Make no mistake: There is no #SchumerShutdown. Anyone who’s been conscious for the past week knows there was some kind of shutdown, but Senate Minority Leader Chuck Schumer definitely doesn’t own it. Neither does House Minority Leader Nancy Pelosi, or progressive Democrats or anyone else the GOP wants to point its finger at.

The government shut down because Donald Trump rescinded Deferred Action for Childhood Arrivals maliciously and purposefully — and Congressional Republicans let the Children’s Health Insurance Program funding run out with absolutely no intervention on its behalf. What’s worse is that both of these things happened despite overwhelming public support. According to a CBS News poll, for instance, as many as 70 percent of Americans support DACA, while more than that percent of Americans support expanded funding for children’s health insurance programs in states and on the federal level — even if that means an increase in their taxes. Essentially, Republicans captured two hostages in the process — hard-working young people fearful of deportation and sick children without the means to pay for treatment — and told Democrats to pick one.

Despite the failed deals and (vulgar) round tables that defined the 2018 shutdown, we’re not playing a game of political checkers here. We’re talking about actual lives, living and breathing people who are vulnerable and have everything to lose. The tokens that McConnell and Trump are playing with — the tokens they are betting in the center of the table for border security and a “wall” — are young people who’ve known no other home, who’ve established businesses and homes and made lasting relationships in America. They’re little kids with chronic health problems, with heart problems and lung problems, with terminal illnesses, that stare death — or at the very least pain and isolation — in the face every day.

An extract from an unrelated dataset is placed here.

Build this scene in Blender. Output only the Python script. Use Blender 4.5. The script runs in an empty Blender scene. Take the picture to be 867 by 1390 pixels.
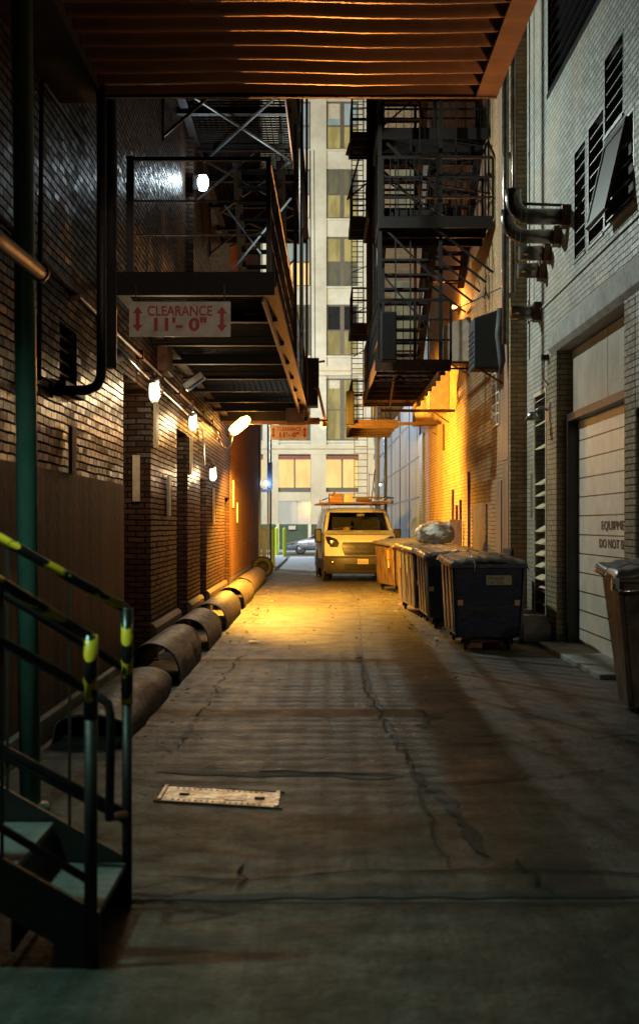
import bpy, math, random
from mathutils import Vector, Matrix, noise
random.seed(7)
R = math.radians
scene = bpy.context.scene
COL = scene.collection
# ------------------------------------------------------------------ camera
cd = bpy.data.cameras.new("camera"); cam = bpy.data.objects.new("camera", cd); COL.objects.link(cam)
cam.location = (0, 0, 1.6); cam.rotation_euler = (R(90), 0, 0)
cd.sensor_fit = 'HORIZONTAL'; cd.sensor_width = 24; cd.lens = 50
cd.shift_x = 0.002; cd.shift_y = 0.0196
cd.clip_start = 0.1; cd.clip_end = 2000
cd.dof.use_dof = True; cd.dof.focus_distance = 19; cd.dof.aperture_fstop = 3.2
scene.camera = cam
# ------------------------------------------------------------------ world, night sky, moon
w = bpy.data.worlds.new("World"); scene.world = w; w.use_nodes = True
nt = w.node_tree; bg = nt.nodes['Background']
sky = nt.nodes.new('ShaderNodeTexSky'); sky.sky_type = 'NISHITA'; sky.sun_disc = False
sky.sun_elevation = R(2); sky.sun_rotation = R(200)
nt.links.new(sky.outputs[0], bg.inputs[0]); bg.inputs[1].default_value = 0.004
def sunlamp():
    l = bpy.data.lights.new("moon", 'SUN'); l.energy = 0.01; l.angle = R(0.5); l.color = (.7, .8, 1)
    o = bpy.data.objects.new("moon", l); o.rotation_euler = (R(40), 0, R(-20)); COL.objects.link(o)
sunlamp()
vs = scene.view_settings; vs.view_transform = 'Standard'; vs.look = 'None'; vs.gamma = 1; vs.exposure = -0.1; vs.use_curve_mapping = False
cy = scene.cycles
cy.use_denoising = True; cy.sample_clamp_indirect = 3; cy.max_bounces = 6; cy.use_light_tree = True
cy.caustics_reflective = False; cy.caustics_refractive = False
# light strengths
P_JAR, P_SODIUM, P_FLOOD, P_TEAL, P_STREET, P_ROOF = 44, 7600, 1650, 150, 22000, 38000
def plight(name, loc, power, color, radius=.06, spot=None, aim=None, blend=.3):
    l = bpy.data.lights.new(name, 'SPOT' if spot else 'POINT'); l.energy = power; l.color = color; l.shadow_soft_size = radius
    o = bpy.data.objects.new(name, l); o.location = loc; COL.objects.link(o)
    if spot:
        l.spot_size = R(spot); l.spot_blend = blend
        o.rotation_euler = Vector(aim).to_track_quat('-Z', 'Y').to_euler()
    return o
# ------------------------------------------------------------------ materials
def newmat(name):
    m = bpy.data.materials.new(name); m.use_nodes = True
    return m, m.node_tree, m.node_tree.nodes['Principled BSDF']
def mixc(nt, fac, a, b, blend='MIX'):
    n = nt.nodes.new('ShaderNodeMix'); n.data_type = 'RGBA'; n.blend_type = blend
    for i, x in ((0, fac), (6, a), (7, b)):
        if hasattr(x, 'links'): nt.links.new(x, n.inputs[i])
        else: n.inputs[i].default_value = x if i == 0 else (*x, 1)
    return n.outputs[2]
def ramp(nt, src, p0, p1, c0=(0,0,0), c1=(1,1,1)):
    n = nt.nodes.new('ShaderNodeValToRGB'); nt.links.new(src, n.inputs[0])
    e = n.color_ramp.elements; e[0].position = p0; e[1].position = p1; e[0].color = (*c0, 1); e[1].color = (*c1, 1)
    return n.outputs[0]
def math_n(nt, op, a, b=0.0):
    n = nt.nodes.new('ShaderNodeMath'); n.operation = op
    for i, x in ((0, a), (1, b)):
        if hasattr(x, 'links'): nt.links.new(x, n.inputs[i])
        else: n.inputs[i].default_value = x
    return n.outputs[0]
def noise_n(nt, vec, scale, detail=4, rough=.55, stretch=None):
    if stretch:
        mp = nt.nodes.new('ShaderNodeMapping'); nt.links.new(vec, mp.inputs[0]); mp.inputs['Scale'].default_value = stretch; vec = mp.outputs[0]
    n = nt.nodes.new('ShaderNodeTexNoise'); nt.links.new(vec, n.inputs['Vector'])
    n.inputs['Scale'].default_value = scale; n.inputs['Detail'].default_value = detail; n.inputs['Roughness'].default_value = rough
    return n.outputs[0]
def pos(nt, world=True):
    if world: return nt.nodes.new('ShaderNodeNewGeometry').outputs['Position']
    return nt.nodes.new('ShaderNodeTexCoord').outputs['Object']
def bump(nt, b, h, strength, dist=.01, chain=None):
    n = nt.nodes.new('ShaderNodeBump'); n.inputs['Strength'].default_value = strength; n.inputs['Distance'].default_value = dist
    nt.links.new(h, n.inputs['Height'])
    if chain: nt.links.new(chain, n.inputs['Normal'])
    nt.links.new(n.outputs[0], b.inputs['Normal']); return n.outputs[0]
def simple(name, col, rough=.5, metal=0, col2=None, scale=6, world=False, bumps=.15, stretch=None, spec=.5, lo=.35, hi=.7, rvar=.15, dent=0):
    m, nt, b = newmat(name); p = pos(nt, world)
    n = noise_n(nt, p, scale, 6, .65, stretch)
    if col2 is None: col2 = tuple(c * .55 for c in col)
    nt.links.new(mixc(nt, ramp(nt, n, lo, hi), col, col2), b.inputs['Base Color'])
    b.inputs['Metallic'].default_value = metal; b.inputs['Specular IOR Level'].default_value = spec
    n2 = noise_n(nt, p, scale * 4, 4)
    r = math_n(nt, 'ADD', math_n(nt, 'MULTIPLY', n2, rvar * 2), rough - rvar)
    nt.links.new(r, b.inputs['Roughness'])
    ch = bump(nt, b, n2, bumps, .01) if bumps else None
    if dent: bump(nt, b, noise_n(nt, p, 2.6, 3, .5), dent, .08, ch)
    return m
def emis(name, col, s):
    m, nt, b = newmat(name); b.inputs['Base Color'].default_value = (*[min(1, c) * .5 for c in col], 1)
    b.inputs['Emission Color'].default_value = (*col, 1); b.inputs['Emission Strength'].default_value = s; return m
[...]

To the Grand Ol’ Party, the solution is easy. CHIP has more support, and so naturally, CHIP is what Democrats should opt to save. But there are times when normative morals supersede a small numerical difference in public opinion. To choose CHIP over DACA simply because more people support it is to turn our back on the young people our former president tried to establish a pathway to citizenship for. It’s to deny the very bare bones notion of what it means to be an American, which isn’t race, ethnicity, language or even country of origin. Rather, it’s a unique identity forged by higher ideals like freedom, commitment to diversity, equality, tolerance, togetherness and contribution.

Maybe DACA’s not politically worth a shutdown, but morally, it’s worth a whole lot more, along with CHIP, its very existence serving as ironclad proof of our federal government’s commitment to the most vulnerable sect of our society.

Democrats shouldn’t have to pick one, but they definitely should pick the one. Folding to Trump is a dangerous road that we don’t want to walk down provided we don’t have to. What ought to happen and what needs to happen is a sit-down with Congressional Republicans. Only then can we hammer out a decent bipartisan deal that guarantees both CHIP-funding and DACA. That’s our job, and it’s our only job. It’s up to the Republicans to get their president, who’s currently basking in the influence of white supremacist hacks in the White House, to start making compromises in order to establish a more sound America, one that is committed to its ideals of equality.